A European scheme to make publicly funded scientific data openly available has entered its first phase of development, with CERN one of several organisations poised to test the new technology. Launched in January and led by the UK’s Science and Technology Facilities Council, a €10 million two-year pilot project funded by the European Commission marks the first step towards the ambitious European Open Science Cloud (EOSC) project. With more than 30 organisations involved, the aim of the EOSC is to establish a Europe-wide data environment to allow scientists across the continent to exchange and analyse data. As well as providing the basis for better scientific research and making more efficient use of data resources, the open-data ethos promises to address societal challenges such as public-health or environmental emergencies, where easy access to reliable research data may improve response times.
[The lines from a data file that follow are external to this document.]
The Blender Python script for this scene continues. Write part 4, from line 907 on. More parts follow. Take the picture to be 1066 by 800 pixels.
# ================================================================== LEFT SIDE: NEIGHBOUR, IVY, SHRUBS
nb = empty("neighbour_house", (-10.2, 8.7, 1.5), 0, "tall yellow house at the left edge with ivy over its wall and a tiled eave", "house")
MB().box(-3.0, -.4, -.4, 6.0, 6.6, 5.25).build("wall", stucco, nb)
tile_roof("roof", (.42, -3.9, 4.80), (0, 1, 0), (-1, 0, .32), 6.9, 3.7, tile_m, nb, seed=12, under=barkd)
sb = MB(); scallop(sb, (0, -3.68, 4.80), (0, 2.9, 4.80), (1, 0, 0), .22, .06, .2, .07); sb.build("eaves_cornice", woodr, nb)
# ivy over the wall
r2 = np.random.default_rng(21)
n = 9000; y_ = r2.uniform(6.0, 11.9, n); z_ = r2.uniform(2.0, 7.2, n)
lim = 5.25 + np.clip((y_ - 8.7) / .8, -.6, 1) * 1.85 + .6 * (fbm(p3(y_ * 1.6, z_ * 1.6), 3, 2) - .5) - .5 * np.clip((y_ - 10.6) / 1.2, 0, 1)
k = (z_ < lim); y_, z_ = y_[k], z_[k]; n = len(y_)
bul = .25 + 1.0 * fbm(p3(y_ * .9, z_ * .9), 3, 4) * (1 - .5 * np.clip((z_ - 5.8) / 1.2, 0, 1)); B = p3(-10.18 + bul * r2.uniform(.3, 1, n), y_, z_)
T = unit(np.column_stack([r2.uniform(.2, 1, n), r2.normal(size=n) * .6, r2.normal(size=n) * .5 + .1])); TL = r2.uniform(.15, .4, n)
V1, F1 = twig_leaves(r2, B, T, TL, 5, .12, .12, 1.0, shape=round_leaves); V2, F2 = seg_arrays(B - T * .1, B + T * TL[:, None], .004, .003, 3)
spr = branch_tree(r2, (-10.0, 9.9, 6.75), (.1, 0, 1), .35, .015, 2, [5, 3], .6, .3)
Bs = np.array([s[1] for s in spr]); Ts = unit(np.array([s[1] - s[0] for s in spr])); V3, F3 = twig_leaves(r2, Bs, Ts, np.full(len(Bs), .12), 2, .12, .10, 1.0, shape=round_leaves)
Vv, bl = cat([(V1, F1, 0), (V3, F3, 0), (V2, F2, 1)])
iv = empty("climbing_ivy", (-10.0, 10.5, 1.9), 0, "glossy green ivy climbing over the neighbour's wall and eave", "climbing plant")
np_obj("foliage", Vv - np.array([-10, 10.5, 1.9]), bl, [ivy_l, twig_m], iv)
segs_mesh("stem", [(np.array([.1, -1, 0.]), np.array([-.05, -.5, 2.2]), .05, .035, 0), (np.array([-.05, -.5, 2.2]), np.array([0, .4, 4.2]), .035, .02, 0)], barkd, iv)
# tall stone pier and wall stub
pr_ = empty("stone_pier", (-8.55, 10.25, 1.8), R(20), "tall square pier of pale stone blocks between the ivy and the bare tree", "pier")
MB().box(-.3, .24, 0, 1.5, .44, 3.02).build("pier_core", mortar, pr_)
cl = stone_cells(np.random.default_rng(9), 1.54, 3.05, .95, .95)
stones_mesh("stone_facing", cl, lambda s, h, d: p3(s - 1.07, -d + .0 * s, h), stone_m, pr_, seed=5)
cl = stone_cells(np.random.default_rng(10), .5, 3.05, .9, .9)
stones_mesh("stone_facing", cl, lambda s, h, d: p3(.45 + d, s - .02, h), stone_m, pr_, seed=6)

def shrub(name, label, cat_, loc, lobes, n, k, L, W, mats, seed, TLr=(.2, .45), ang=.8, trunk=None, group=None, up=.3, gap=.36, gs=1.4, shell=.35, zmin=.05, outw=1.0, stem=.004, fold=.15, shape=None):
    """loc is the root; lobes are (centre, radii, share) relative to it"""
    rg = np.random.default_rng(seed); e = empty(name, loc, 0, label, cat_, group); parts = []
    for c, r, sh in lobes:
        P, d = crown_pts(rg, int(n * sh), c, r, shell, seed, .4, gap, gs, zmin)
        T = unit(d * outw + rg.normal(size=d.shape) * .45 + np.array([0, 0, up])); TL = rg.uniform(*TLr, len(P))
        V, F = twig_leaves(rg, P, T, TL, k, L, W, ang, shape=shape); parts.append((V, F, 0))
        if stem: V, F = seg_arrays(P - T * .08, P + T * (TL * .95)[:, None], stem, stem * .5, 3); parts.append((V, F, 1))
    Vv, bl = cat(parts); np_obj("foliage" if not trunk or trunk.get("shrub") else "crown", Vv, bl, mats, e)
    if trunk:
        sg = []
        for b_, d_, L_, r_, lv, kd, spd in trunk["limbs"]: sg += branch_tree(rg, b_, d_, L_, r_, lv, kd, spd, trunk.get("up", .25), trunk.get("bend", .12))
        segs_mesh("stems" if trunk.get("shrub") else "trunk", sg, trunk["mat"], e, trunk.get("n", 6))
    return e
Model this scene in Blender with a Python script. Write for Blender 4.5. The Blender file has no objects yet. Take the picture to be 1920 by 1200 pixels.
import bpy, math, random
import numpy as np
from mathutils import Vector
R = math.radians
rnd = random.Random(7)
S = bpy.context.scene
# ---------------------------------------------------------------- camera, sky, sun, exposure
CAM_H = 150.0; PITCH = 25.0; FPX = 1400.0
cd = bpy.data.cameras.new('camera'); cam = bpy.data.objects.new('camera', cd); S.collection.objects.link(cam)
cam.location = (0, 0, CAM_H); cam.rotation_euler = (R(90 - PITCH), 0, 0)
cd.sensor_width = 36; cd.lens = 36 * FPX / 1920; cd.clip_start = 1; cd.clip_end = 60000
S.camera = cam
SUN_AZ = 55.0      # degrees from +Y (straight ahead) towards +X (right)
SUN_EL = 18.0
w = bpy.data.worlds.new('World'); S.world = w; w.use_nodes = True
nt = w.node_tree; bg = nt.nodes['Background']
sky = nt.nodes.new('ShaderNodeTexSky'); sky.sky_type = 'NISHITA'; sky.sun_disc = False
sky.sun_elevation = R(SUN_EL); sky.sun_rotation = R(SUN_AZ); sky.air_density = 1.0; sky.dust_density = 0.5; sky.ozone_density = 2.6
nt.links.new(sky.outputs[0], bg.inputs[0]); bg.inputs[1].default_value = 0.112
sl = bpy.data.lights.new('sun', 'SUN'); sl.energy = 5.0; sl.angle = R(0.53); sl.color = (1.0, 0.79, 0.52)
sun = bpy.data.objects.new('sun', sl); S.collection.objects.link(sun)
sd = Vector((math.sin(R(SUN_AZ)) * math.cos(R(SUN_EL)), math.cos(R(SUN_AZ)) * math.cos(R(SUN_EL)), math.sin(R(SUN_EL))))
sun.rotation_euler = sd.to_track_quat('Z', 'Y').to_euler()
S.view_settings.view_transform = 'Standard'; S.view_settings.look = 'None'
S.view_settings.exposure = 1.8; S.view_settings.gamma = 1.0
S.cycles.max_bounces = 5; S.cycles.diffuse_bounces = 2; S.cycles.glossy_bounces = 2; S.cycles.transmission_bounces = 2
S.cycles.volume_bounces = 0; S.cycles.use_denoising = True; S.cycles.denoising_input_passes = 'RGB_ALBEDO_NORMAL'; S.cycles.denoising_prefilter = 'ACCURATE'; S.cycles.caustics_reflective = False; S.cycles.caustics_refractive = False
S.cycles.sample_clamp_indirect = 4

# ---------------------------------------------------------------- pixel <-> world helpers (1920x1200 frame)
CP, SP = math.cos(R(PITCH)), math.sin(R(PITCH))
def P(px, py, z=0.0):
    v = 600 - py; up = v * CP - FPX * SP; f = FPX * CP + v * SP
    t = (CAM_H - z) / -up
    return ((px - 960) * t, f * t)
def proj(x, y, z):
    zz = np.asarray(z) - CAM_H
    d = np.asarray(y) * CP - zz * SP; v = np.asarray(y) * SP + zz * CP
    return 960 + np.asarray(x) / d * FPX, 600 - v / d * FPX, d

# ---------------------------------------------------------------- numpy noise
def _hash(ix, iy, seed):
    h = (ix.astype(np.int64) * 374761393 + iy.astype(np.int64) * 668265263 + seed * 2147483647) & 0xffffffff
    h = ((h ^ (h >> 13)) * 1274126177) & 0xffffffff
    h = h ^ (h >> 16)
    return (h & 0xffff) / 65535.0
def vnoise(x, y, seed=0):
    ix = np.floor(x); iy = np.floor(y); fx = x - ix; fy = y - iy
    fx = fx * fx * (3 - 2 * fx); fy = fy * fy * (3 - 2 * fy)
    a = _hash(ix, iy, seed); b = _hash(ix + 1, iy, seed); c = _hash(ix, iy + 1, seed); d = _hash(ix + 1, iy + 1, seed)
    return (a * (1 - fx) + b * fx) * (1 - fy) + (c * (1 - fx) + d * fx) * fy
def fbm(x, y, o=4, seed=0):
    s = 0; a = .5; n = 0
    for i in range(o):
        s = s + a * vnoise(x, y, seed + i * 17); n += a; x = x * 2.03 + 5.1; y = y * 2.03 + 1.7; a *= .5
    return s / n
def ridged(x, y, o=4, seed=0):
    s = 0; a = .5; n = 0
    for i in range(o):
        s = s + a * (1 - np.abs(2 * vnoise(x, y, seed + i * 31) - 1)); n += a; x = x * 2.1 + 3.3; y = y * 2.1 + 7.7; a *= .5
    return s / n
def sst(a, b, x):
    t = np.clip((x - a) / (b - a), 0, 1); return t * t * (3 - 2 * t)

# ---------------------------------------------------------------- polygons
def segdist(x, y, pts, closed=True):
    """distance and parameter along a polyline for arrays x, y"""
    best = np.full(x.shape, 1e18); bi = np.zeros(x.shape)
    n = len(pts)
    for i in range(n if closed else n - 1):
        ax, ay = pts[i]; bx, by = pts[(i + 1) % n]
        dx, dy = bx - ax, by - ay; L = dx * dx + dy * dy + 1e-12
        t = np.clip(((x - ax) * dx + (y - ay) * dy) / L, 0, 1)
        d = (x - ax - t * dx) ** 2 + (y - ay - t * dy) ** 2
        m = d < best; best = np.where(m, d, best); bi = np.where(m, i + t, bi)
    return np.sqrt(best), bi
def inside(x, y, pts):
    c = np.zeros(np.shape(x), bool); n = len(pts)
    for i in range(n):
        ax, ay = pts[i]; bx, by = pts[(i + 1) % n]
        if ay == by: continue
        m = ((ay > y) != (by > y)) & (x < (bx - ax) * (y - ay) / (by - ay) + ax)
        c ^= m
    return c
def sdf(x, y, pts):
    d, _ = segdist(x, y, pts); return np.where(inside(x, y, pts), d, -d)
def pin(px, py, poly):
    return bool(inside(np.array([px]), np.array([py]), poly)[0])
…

The pilot phase of the EOSC aims to establish a governance framework and build the trust and skills required. Specifically, the pilot will encourage selected communities to develop demonstrators to showcase EOSC’s potential across various research areas including life sciences, energy, climate science, material science and the humanities. Given the intense computing requirements of high-energy physics, CERN is playing an important role in the pilot project.

The CERN demonstrator aims to show that the basic requirements for the capture and long-term preservation of particle-physics data, documentation, software and the environment in which it runs can be satisfied by the EOSC pilot. “The purpose of CERN’s involvement in the pilot is not to demonstrate that the EOSC can handle the complex and demanding requirements of LHC data-taking, reconstruction, distribution, re-processing and analysis,” explains Jamie Shiers of CERN’s IT department. “The motivation for long-term data preservation is for reuse and sharing.”

Propelled by the growing IT needs of the LHC and experience gained by deploying scientific workloads on commercial cloud services, explains Bob Jones of CERN’s IT department, CERN proposed a model for a European science cloud some years ago. In 2015 this model was expanded and endorsed by members of EIROforum. “The rapid expanse in the quantities of open data being produced by science is stretching the underlying IT services,” says Jones. “The Helix Nebula Science Cloud, led by CERN, is already working with leading commercial cloud service providers to support this growing need for a wide range of scientific use cases.”

The challenging EOSC project, which raises issues such as service integration, intellectual property, legal responsibility and service quality, complements the work of the Research Data Alliance and builds on the European Strategy Forum on Research Infrastructure (ESFRI) road map. “Our goal is to make science more efficient and productive and let millions of researchers share and analyse research data in a trusted environment across technologies, disciplines and borders,” says Carlos Moedas, EC commissioner for research, science and innovation.